─── Given data ───
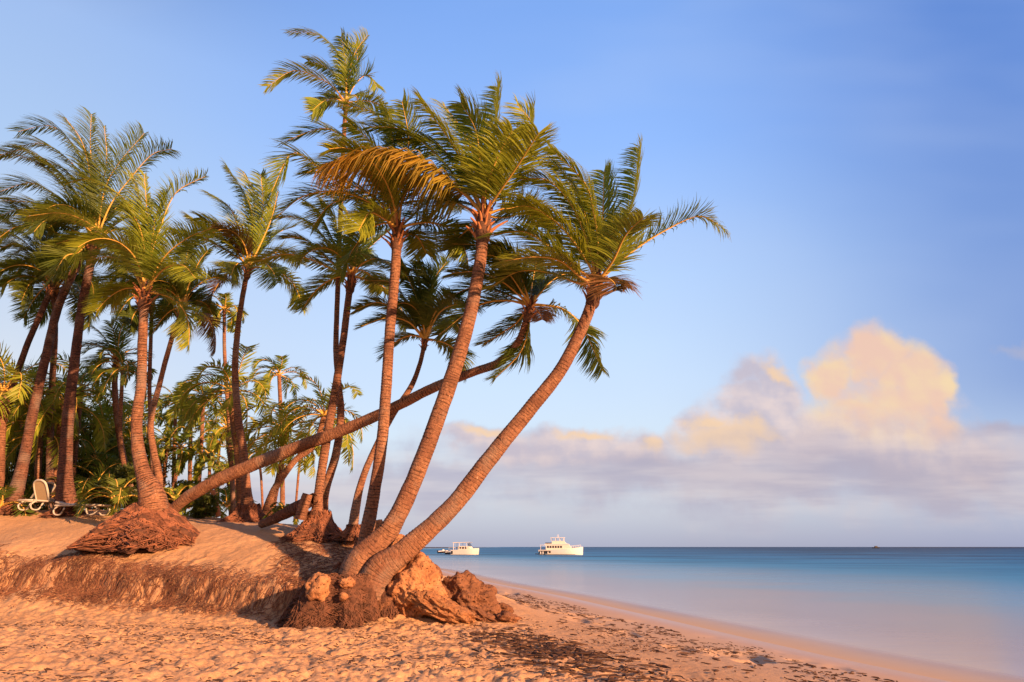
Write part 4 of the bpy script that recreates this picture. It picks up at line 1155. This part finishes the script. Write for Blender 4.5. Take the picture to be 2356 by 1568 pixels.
def dinghy(label, px, py, rz, L, canopy):
    d = empty('motor_boat', (0,0,0)); tag(d, label, 'boat', 'small motor boats moored beside the catamaran')
    bobj('hull', d, 'hull_dark', lambda bm: hull(bm, L, 1.7, .55, .2, .35), 0)
    bobj('gunwale', d, 'white', lambda bm: (prism(bm,[(-L*.48,.56),(L*.40,.80),(L*.40,1.02),(-L*.48,.78)],-.84,-.72), prism(bm,[(-L*.48,.56),(L*.40,.80),(L*.40,1.02),(-L*.48,.78)],.72,.84), box(bm,-L*.49,-L*.46,-.7,.7,.5,.8)))
    bobj('console', d, 'white', lambda bm: prism(bm,[(-.5,.5),(.5,.5),(.25,1.35),(-.35,1.35)],-.4,.4))
    bobj('outboard_motor', d, 'hull_dark', lambda bm: (box(bm,-L*.5-.35,-L*.5-.02,-.18,.18,.5,1.1), box(bm,-L*.5-.25,-L*.5-.1,-.08,.08,-.1,.5)))
    if canopy:
        bobj('bimini_top', d, 'white', lambda bm: box(bm,-.9,.9,-.75,.75,2.0,2.08))
        bobj('bimini_frame', d, 'white', lambda bm: [box(bm,a-.03,a+.03,b-.03,b+.03,.6,2.0) for a in (-.8,.8) for b in (-.68,.68)], 0)
    place(d, px, py, rz)
dinghy('small dark-hulled open boat farthest left beside the trunks', 1020, 1272, R(12), 4.2, False)
dinghy('small dark-hulled boat with a white top just left of the catamaran', 1040, 1274.5, R(-20), 4.6, True)
tb = empty('fishing_boat', (0,0,0)); tag(tb, 'tiny dark boat on the horizon line at right', 'boat')
bobj('hull', tb, 'hull_dark', lambda bm: hull(bm, 12, 3.4, 1.3, .3, .8), 0)
bobj('cabin', tb, 'hull_dark', lambda bm: box(bm,-2,2,-1,1,1.3,3.6))
place(tb, 2016, 1261.0, R(5))
# thin reef and surf line low on the horizon
def strip(name, px0, px1, dist, z, h, dep, mat, seed):
    r = np.random.default_rng(seed); x0 = (px0-W0/2)/F0*dist/cp*cp; x1 = (px1-W0/2)/F0*dist
    n = 120; xs = np.linspace(x0,x1,n); hh = h*(.4+.6*fbm(xs*.01,xs*0,4,seed))*np.minimum(1,np.minimum(np.arange(n),np.arange(n)[::-1])/10)
    V=[]; 
    for x,a in zip(xs,hh): V += [(x,dist,z),(x,dist+dep*.3,z+a),(x,dist+dep,z)]
    F = [(3*i+j,3*i+3+j,3*i+4+j,3*i+1+j) for i in range(n-1) for j in (0,1)]
    return link(name, np_mesh(name, V, F, smooth=True), None, [M[mat]])
tag(strip('reef', 2010, 2600, 2600, -.1, 2.2, 60, 'land', 4), kind='structure')

# ------------------------------------------------------------------ sun loungers
def lounger(label, px, Y, rz, back, slingm, dz=0):
    p = P(px, 1180, Y); z = gz(p.x, p.y)
    root = empty('sun_lounger', (p.x, p.y, z+dz)); root.rotation_euler = (0,0,rz)
    tag(root, label, 'sun lounger', 'plastic sun loungers under the palms')
    def tube_part(name, pts, rad, mat, n=16, parent=root):
        c = catmull(np.array(pts), n); V,F = tubes(c[None], np.full((1,n),rad), 8)
        o = bpy.data.objects.new(name, np_mesh(name, V, F, smooth=True)); col.objects.link(o); o.data.materials.append(M[mat]); o.parent = parent; return o
    tube_part('frame', [(-.9,-.32,.34),(0,-.32,.34),(.9,-.32,.34),(1.02,-.2,.34),(1.05,0,.34),(1.02,.2,.34),(.9,.32,.34),(0,.32,.34),(-.9,.32,.34),(-1.0,.2,.34),(-1.0,-.2,.34),(-.9,-.32,.34)], .035, 'plastic', 60)
    for s_ in (-1,1):
        tube_part('leg', [(.75,s_*.30,.34),(.98,s_*.30,.20),(.90,s_*.30,.03),(.62,s_*.30,.02),(.45,s_*.30,.30)], .03, 'plastic', 22)
        tube_part('leg', [(-.75,s_*.30,.34),(-.95,s_*.30,.18),(-.86,s_*.30,.02),(-.60,s_*.30,.03),(-.45,s_*.30,.30)], .03, 'plastic', 22)
    bobj('seat_sling', root, slingm, lambda bm: box(bm,-.25,.95,-.29,.29,.345,.365), .005)
    cb, sb = math.cos(back), math.sin(back)
    def bp(u_, v_): return (-.22-u_*cb, v_, .36+u_*sb)
    br = tube_part('backrest_frame', [bp(0,-.31),bp(.5,-.31),bp(.72,-.27),bp(.82,-.12),bp(.83,0),bp(.82,.12),bp(.72,.27),bp(.5,.31),bp(0,.31)], .04, 'plastic', 40)
    def sl_(bm):
        out = [bp(0,-.28),bp(.68,-.27),bp(.79,-.1),bp(.79,.1),bp(.68,.27),bp(0,.28)]
        nx, nz = sb*.012, cb*.012
        a = [bm.verts.new((x-nx,y,z-nz)) for x,y,z in out]; b = [bm.verts.new((x+nx,y,z+nz)) for x,y,z in out]
        bm.faces.new(a); bm.faces.new(b[::-1])
        for i in range(6): j=(i+1)%6; bm.faces.new((a[i],b[i],b[j],a[j]))
    bobj('backrest_sling', root, slingm, sl_, 0)
    return root
lounger('beige lounger with its back raised, between the two thick left trunks', 106, 27.2, R(74), R(66), 'sling', .10)
lounger('blue grey lounger with raised back, half hidden behind the left trunk', 72, 28.6, R(160), R(50), 'sling_b', .05)
lounger('flat cream lounger whose foot shows right of the thick dark trunk', 186, 26.2, R(-14), R(8), 'plastic', .05)
lounger('lounger cut off by the left edge of the photo', -12, 27.5, R(10), R(20), 'plastic', .05)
───
Copy the whole listing above word for word but do not carry over the pictures.

Write part 4 of the bpy script that recreates this picture. It picks up at line 1155. This part finishes the script. Write for Blender 4.5. Take the picture to be 2356 by 1568 pixels.
def dinghy(label, px, py, rz, L, canopy):
    d = empty('motor_boat', (0,0,0)); tag(d, label, 'boat', 'small motor boats moored beside the catamaran')
    bobj('hull', d, 'hull_dark', lambda bm: hull(bm, L, 1.7, .55, .2, .35), 0)
    bobj('gunwale', d, 'white', lambda bm: (prism(bm,[(-L*.48,.56),(L*.40,.80),(L*.40,1.02),(-L*.48,.78)],-.84,-.72), prism(bm,[(-L*.48,.56),(L*.40,.80),(L*.40,1.02),(-L*.48,.78)],.72,.84), box(bm,-L*.49,-L*.46,-.7,.7,.5,.8)))
    bobj('console', d, 'white', lambda bm: prism(bm,[(-.5,.5),(.5,.5),(.25,1.35),(-.35,1.35)],-.4,.4))
    bobj('outboard_motor', d, 'hull_dark', lambda bm: (box(bm,-L*.5-.35,-L*.5-.02,-.18,.18,.5,1.1), box(bm,-L*.5-.25,-L*.5-.1,-.08,.08,-.1,.5)))
    if canopy:
        bobj('bimini_top', d, 'white', lambda bm: box(bm,-.9,.9,-.75,.75,2.0,2.08))
        bobj('bimini_frame', d, 'white', lambda bm: [box(bm,a-.03,a+.03,b-.03,b+.03,.6,2.0) for a in (-.8,.8) for b in (-.68,.68)], 0)
    place(d, px, py, rz)
dinghy('small dark-hulled open boat farthest left beside the trunks', 1020, 1272, R(12), 4.2, False)
dinghy('small dark-hulled boat with a white top just left of the catamaran', 1040, 1274.5, R(-20), 4.6, True)
tb = empty('fishing_boat', (0,0,0)); tag(tb, 'tiny dark boat on the horizon line at right', 'boat')
bobj('hull', tb, 'hull_dark', lambda bm: hull(bm, 12, 3.4, 1.3, .3, .8), 0)
bobj('cabin', tb, 'hull_dark', lambda bm: box(bm,-2,2,-1,1,1.3,3.6))
place(tb, 2016, 1261.0, R(5))
# thin reef and surf line low on the horizon
def strip(name, px0, px1, dist, z, h, dep, mat, seed):
    r = np.random.default_rng(seed); x0 = (px0-W0/2)/F0*dist/cp*cp; x1 = (px1-W0/2)/F0*dist
    n = 120; xs = np.linspace(x0,x1,n); hh = h*(.4+.6*fbm(xs*.01,xs*0,4,seed))*np.minimum(1,np.minimum(np.arange(n),np.arange(n)[::-1])/10)
    V=[]; 
    for x,a in zip(xs,hh): V += [(x,dist,z),(x,dist+dep*.3,z+a),(x,dist+dep,z)]
    F = [(3*i+j,3*i+3+j,3*i+4+j,3*i+1+j) for i in range(n-1) for j in (0,1)]
    return link(name, np_mesh(name, V, F, smooth=True), None, [M[mat]])
tag(strip('reef', 2010, 2600, 2600, -.1, 2.2, 60, 'land', 4), kind='structure')

# ------------------------------------------------------------------ sun loungers
def lounger(label, px, Y, rz, back, slingm, dz=0):
    p = P(px, 1180, Y); z = gz(p.x, p.y)
    root = empty('sun_lounger', (p.x, p.y, z+dz)); root.rotation_euler = (0,0,rz)
    tag(root, label, 'sun lounger', 'plastic sun loungers under the palms')
    def tube_part(name, pts, rad, mat, n=16, parent=root):
        c = catmull(np.array(pts), n); V,F = tubes(c[None], np.full((1,n),rad), 8)
        o = bpy.data.objects.new(name, np_mesh(name, V, F, smooth=True)); col.objects.link(o); o.data.materials.append(M[mat]); o.parent = parent; return o
    tube_part('frame', [(-.9,-.32,.34),(0,-.32,.34),(.9,-.32,.34),(1.02,-.2,.34),(1.05,0,.34),(1.02,.2,.34),(.9,.32,.34),(0,.32,.34),(-.9,.32,.34),(-1.0,.2,.34),(-1.0,-.2,.34),(-.9,-.32,.34)], .035, 'plastic', 60)
    for s_ in (-1,1):
        tube_part('leg', [(.75,s_*.30,.34),(.98,s_*.30,.20),(.90,s_*.30,.03),(.62,s_*.30,.02),(.45,s_*.30,.30)], .03, 'plastic', 22)
        tube_part('leg', [(-.75,s_*.30,.34),(-.95,s_*.30,.18),(-.86,s_*.30,.02),(-.60,s_*.30,.03),(-.45,s_*.30,.30)], .03, 'plastic', 22)
    bobj('seat_sling', root, slingm, lambda bm: box(bm,-.25,.95,-.29,.29,.345,.365), .005)
    cb, sb = math.cos(back), math.sin(back)
    def bp(u_, v_): return (-.22-u_*cb, v_, .36+u_*sb)
    br = tube_part('backrest_frame', [bp(0,-.31),bp(.5,-.31),bp(.72,-.27),bp(.82,-.12),bp(.83,0),bp(.82,.12),bp(.72,.27),bp(.5,.31),bp(0,.31)], .04, 'plastic', 40)
    def sl_(bm):
        out = [bp(0,-.28),bp(.68,-.27),bp(.79,-.1),bp(.79,.1),bp(.68,.27),bp(0,.28)]
        nx, nz = sb*.012, cb*.012
        a = [bm.verts.new((x-nx,y,z-nz)) for x,y,z in out]; b = [bm.verts.new((x+nx,y,z+nz)) for x,y,z in out]
        bm.faces.new(a); bm.faces.new(b[::-1])
        for i in range(6): j=(i+1)%6; bm.faces.new((a[i],b[i],b[j],a[j]))
    bobj('backrest_sling', root, slingm, sl_, 0)
    return root
lounger('beige lounger with its back raised, between the two thick left trunks', 106, 27.2, R(74), R(66), 'sling', .10)
lounger('blue grey lounger with raised back, half hidden behind the left trunk', 72, 28.6, R(160), R(50), 'sling_b', .05)
lounger('flat cream lounger whose foot shows right of the thick dark trunk', 186, 26.2, R(-14), R(8), 'plastic', .05)
lounger('lounger cut off by the left edge of the photo', -12, 27.5, R(10), R(20), 'plastic', .05)